GETTINGLIKEMYMOTHER · 19/01/2024 19:29

As a parent of long grown up dcs, who we have helped with house purchases, I don’t think you are BU, OP. Every parent of a similar vintage who I know, is all too aware of how much harder it is now for younger people to buy a home than it was for us, and would want to help if they can.

biscuitnut · 19/01/2024 19:29

I wonder what their side of the story is? Presumably they paid to put you through university? They have never helped you out at all? Really? I hear this sort of thing all the time from people who have been helped out enormously but they want it ALL now. What do you spend your money on? Do you save any money at all? Maybe they don’t help you because they see you wasting money or think you are doing well? It’s not a black and white situation and it’s hard to really judge without hearing the full story.

Bululu · 19/01/2024 19:30

You sound awful OP but it is the new fashion. Blaming on people from previous generations. This is your own family, your parents. I can’t imagine how jealous you get of successful friends. Also, you are very shortsighted as that is your inheritance.

tiggergoesbounce · 19/01/2024 19:30

I find it strange to watch your children stay paying someone elses mortgage when you have the opportunity to help them. We will absolutely be helping ours out with this, hoping we are still in a position to do so.

Of course they don't have to, but its wierd to me and the people i know.

bessytedsy · 19/01/2024 19:30

We had help onto the ladder & will do the same for my dc. I think it’s selfish of them but their choice.

Hubblebubble · 19/01/2024 19:30

To counter some of the how dare you expect an inheritance type responses, plenty of parents (myself included) make plans and choices to ensure they will be leaving a certain amount behind, in addition to helping whilst they're alive.

LumiB · 19/01/2024 19:31

They have sacrificed alot to bring you up, whether its sacrificing career opportunities, things they would have wanted to spend money on etc.

They have already spent alot of money raising you. Now you want even more, how greedy can you get. Should they subsidise your life until they are dead? Continue to sacrifice their own desires so you can have yours?

You want a wedding, why not save money go grt married cheaply or have a smm wedding so you can have money towards a deposit or to raise kids.

Or how about you defer some thing? Have children later, a wedding later etc.

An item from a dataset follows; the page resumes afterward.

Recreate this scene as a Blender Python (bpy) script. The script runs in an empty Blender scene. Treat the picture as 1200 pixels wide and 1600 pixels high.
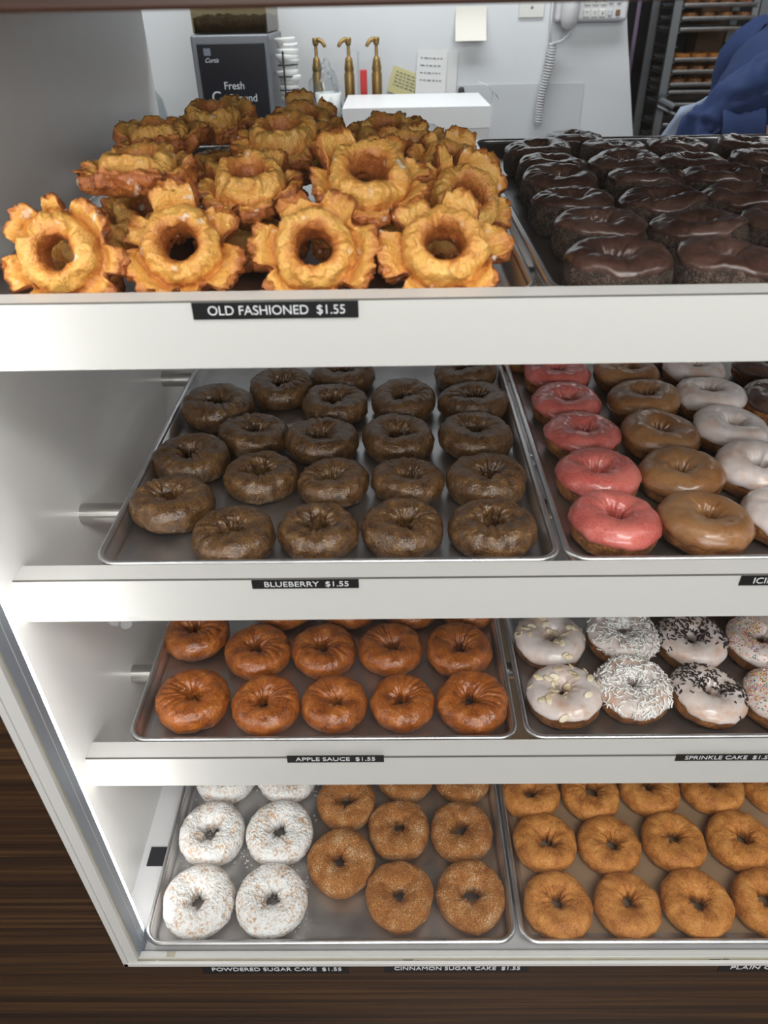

And what if later on your parents need help? Caring help and you cant help them? Where will the money come from to pay for it? Would you sell the house they gave you money for and give it bsck to them? No you wouldn't.

Combattingthemoaners · 19/01/2024 19:31

Yes you’re being unreasonable. What they choose to do with their own money is their business and not yours.

Jk987 · 19/01/2024 19:31

It's perfectly fine to have children whilst in rented. Don't use that as a reason to delay if you're both ready now! There's literally no perfect time to have a baby.

I get why you're taken aback about the upsizing. Maybe they're planning to give you a few thousand when they sell? Maybe they have no idea you need it?

Whataretheodds · 19/01/2024 19:31

You could flip it and be grateful that your parents will be in a position to put you up when you visit (including with children), host family Christmases, etc.

2under4 · 19/01/2024 19:32

YANBU in your feelings. We feel as we feel and it's never wrong. And the juxtaposition must be grating, I'd probably feel seemilar in your position, unreasonable or not. But ultimately, it's their choice.

bessytedsy · 19/01/2024 19:32

@Hubblebubble its a weird narrative on these type of threads that’s it’s wrong to want some help but then on any thread about finances posters will all say they are saving to help their dc in the future. 🤷🏻‍♀️

Perhapsanorhertimewouldbebetter · 19/01/2024 19:33

toastlover100 · 19/01/2024 19:12

@Mariannas Maybe, hence I said I’m pretty sure IABU.

But I know that something like 65% of first time buyers do so with parental contribution, and I can now see mine would definitely be in a position to help.

I feel like you think they owe you some of their money, but also feel bad for thinking that way, and hope that people can maybe relate?

It's not wrong to hope they might help, but not so great to expect it, imho.